When I did finally get to that first limb, I would look over at her before climbing again and say, “Keep talkin’ to me, Aunt Mamie. Don’t stop talkin’ to me.”

Her enthusiasm and confidence in me fueled my clumsy, fearful efforts to keep moving. I simply could not go any further unless I heard her speaking that lavish encouragement into my life.

Quite honestly, neither can we.

I am sure that the real reason that any of us keep moving, working through our fears and reaching our goals is because there’s a handful of “Aunt Mabels” loving and encouraging us—believing in us before we believe in ourselves.

Mary Sherer is a special friend of mine, as well as a National Marketing Director with Juice Plus+. After she had heard this story about me and my Aunt Mabel, she put together her own program for encouraging and developing her “rising” Juice Plus+ leaders. Mary called it The Aunt Mabel Project. She even designed a special ribbon for everyone to wear at our Leadership Conference.

When I told Aunt Mabel about The Aunt Mabel Project, she nearly fainted. The idea of leaving any kind of legacy had never occurred to this loving, unassuming little lady who had never stopped pouring into me. I can hear her voice and feel her love inside me every day.

Less than a month after Mary announced The Aunt Mabel Project, my “Aunt Mamie” died in her home in Texas. I cried with my brother over the phone, both of us amazed at how she had shaped our lives since we were little boys. Her body was flown back to Georgia where she was laid near her parents and grandparents. I was honored to speak at the graveside service, and to tell the story one more time about the woman who said to me so many times, “Come on David—I know you can do it.”

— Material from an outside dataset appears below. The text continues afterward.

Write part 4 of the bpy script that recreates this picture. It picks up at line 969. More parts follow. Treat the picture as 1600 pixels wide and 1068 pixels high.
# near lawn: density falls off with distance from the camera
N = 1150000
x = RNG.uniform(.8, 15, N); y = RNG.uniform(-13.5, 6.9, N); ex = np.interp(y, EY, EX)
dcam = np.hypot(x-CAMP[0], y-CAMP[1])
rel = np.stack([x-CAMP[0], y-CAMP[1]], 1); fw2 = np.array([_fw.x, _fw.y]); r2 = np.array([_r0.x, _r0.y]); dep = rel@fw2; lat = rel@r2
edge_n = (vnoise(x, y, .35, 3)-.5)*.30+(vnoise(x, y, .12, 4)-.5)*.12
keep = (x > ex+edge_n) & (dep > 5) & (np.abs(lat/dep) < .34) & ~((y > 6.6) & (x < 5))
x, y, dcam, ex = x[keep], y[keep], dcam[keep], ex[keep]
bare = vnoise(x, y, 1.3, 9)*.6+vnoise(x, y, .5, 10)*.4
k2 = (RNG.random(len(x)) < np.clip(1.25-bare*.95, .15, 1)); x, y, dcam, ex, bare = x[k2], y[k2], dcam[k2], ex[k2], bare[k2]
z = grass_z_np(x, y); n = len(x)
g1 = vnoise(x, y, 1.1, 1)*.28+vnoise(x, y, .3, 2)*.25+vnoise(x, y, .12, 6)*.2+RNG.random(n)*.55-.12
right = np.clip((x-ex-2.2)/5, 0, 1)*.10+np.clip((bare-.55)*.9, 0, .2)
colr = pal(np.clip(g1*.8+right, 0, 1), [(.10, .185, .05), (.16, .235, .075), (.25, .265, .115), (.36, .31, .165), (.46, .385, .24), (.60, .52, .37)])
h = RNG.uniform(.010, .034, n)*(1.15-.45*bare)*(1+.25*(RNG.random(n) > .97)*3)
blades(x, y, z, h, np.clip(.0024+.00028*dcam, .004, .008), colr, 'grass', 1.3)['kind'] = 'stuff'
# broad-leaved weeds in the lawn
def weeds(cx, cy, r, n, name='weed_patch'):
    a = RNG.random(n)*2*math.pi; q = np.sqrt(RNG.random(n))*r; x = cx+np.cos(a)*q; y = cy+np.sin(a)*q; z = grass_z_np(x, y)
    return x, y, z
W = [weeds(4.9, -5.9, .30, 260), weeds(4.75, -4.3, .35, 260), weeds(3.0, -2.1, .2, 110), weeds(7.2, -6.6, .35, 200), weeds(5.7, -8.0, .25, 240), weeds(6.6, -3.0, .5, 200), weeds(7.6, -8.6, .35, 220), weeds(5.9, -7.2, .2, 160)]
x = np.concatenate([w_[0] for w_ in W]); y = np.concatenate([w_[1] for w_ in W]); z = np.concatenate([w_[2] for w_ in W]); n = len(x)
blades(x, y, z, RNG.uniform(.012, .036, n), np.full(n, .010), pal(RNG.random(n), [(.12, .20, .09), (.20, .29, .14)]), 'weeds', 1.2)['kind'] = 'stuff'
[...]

Mary had just sent me a stack of her ribbons as a personal “thanks” for telling my story. So, I thought it was a good idea for me to give all the people at the graveside their own ribbon, since they too had felt Aunt Mabel’s love, gentleness and encouragement throughout their lives.

We are privileged and blessed to have this business—and to have each other. So, let’s keep pouring into each other, believing in each other and keeping alive Aunt Mabel’s legacy of lavish encouragement.